Nah bagaimana dengan mushchaf al-Qur’an yang rusak (karena
terlalu tua usianya/tidak terawat) atau sobek-sobek. Apakah kita harus tetap
merawat mushchaf al-Qur’an yang rusak itu, membakarnya, ataukah memendamnya.
Pada zaman Usman RA pernah terjadi pembakaran lembaran-lembaran al-Qur’am selain
mushchaf al-Imam (waktu itu hanya ada enam eksemplar), begitu juga pada zaman
Marwan bin Hakam terjadi pembakaran onggokan al-Qur’an yang dikumpulkan pada
zaman Abu Bakar. Pembakaran dilatarbelakangi keinginan agar tidak terjadi
perbedaan yang tajam antara umat islam dalam hal penulisan dan pembacaan al-Qur’an.
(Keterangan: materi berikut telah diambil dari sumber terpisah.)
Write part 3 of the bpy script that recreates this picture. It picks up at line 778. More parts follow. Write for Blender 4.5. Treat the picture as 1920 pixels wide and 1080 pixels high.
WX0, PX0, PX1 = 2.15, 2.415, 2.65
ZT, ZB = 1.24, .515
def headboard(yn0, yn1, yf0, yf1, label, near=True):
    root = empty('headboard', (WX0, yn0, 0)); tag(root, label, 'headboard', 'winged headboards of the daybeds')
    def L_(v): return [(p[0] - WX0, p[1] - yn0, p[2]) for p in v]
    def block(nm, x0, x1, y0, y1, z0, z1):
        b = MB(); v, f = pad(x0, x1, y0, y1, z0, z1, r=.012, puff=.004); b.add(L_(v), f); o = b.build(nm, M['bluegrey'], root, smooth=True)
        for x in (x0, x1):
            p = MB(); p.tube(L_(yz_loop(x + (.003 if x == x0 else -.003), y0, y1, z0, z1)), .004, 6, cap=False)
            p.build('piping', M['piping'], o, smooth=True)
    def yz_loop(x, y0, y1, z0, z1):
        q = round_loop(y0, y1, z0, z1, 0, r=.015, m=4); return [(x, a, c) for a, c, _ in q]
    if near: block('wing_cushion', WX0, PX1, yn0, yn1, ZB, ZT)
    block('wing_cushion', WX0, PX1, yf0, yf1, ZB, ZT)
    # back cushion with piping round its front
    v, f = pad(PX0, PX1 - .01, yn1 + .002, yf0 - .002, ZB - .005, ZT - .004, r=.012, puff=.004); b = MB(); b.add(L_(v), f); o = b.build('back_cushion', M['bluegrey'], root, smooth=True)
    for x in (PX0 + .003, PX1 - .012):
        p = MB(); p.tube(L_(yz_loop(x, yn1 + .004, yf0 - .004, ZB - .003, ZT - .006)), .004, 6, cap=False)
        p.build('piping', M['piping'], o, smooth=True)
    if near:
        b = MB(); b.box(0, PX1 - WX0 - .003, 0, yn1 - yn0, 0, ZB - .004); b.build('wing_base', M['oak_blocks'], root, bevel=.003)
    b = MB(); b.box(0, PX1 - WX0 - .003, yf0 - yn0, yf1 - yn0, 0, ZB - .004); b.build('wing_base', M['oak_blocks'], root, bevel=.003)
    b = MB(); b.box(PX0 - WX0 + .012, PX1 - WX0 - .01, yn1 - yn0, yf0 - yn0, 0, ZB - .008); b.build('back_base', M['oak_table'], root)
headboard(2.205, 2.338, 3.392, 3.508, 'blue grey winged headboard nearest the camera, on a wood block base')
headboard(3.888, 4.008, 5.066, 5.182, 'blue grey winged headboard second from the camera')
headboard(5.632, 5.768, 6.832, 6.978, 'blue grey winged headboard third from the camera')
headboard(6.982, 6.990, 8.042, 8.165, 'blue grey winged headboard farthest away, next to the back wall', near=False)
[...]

Sehingga dari kejadian tersebut, maka jika terdapat lembar-lembar al-Qur’an
yang rusak atau sobek-sobek, cara terbaik adalah membakarnya sehingga tak
berbekas lagi; bukan memendamnya karena kalau hanya dengan memendamnya tulisan
al-Qur’an yang ada akan lama hilangnya; bukan pula menyimpannya di gudang
karena terkesan menyia-nyiakan dan lagi tulisannya masih ada tetapi tidak akan
dibaca untuk selamanya.
Tetapi pemusnakan mushchaf al-Qur’an dengan pembakaran ini
jangan dijadikan dasar pembenaran bagi apa yang dilakukan oleh orang-orang
kafir diamerika beberapa waktu yang lalu. Tindaka mereka membakar mushchaf
al-Qur’an jelas-jelas dimaksudkan sebagai tindakan balas dendam dan pelecehan
terhadap umat islam dan isi ajaran al-Qur’an yang mereka tuduh sebagai biang
dari terorisme, suatu anggapan bodoh dan sesat menyesatkan. Jangankan membakar
mushchaf al-Qur’an dengan tujuan jahat seperti itu, sedang umat islam sendiri
juga diharamkan membakarnya apabila mushchaf al-Qur’an tersebut masih utuh dan
dapat dipergunakan.
Mushchaf al-Qur’an, disamping sebagai kitab suci yang berisi
firman Allah SWT, juga merupakan salah satu simbol kehormatan umat islam,
sehingga mushchaf al-Qur’an amat dihormati sampai-sampai amat banyak umat islam
yang menjadikan mushchaf al-Qur’an sebagai “media” angkat sumpah dengan
memposisikan diatas kepala orang yang sedang disumpah. Walaupun secara tekstual
tidak ada dalil yang dapat dijadikan rujukannya, tetapi kesepakatan umat islam
cukuplah menjadi alasan. Hal ini dapat didasarkan pada kaidah ushul fiqih: “al-Aadah muchakkamah” (kebiasaan baik
umat islam itu dapat menjadi dasar pertimbangan penetapan hukum).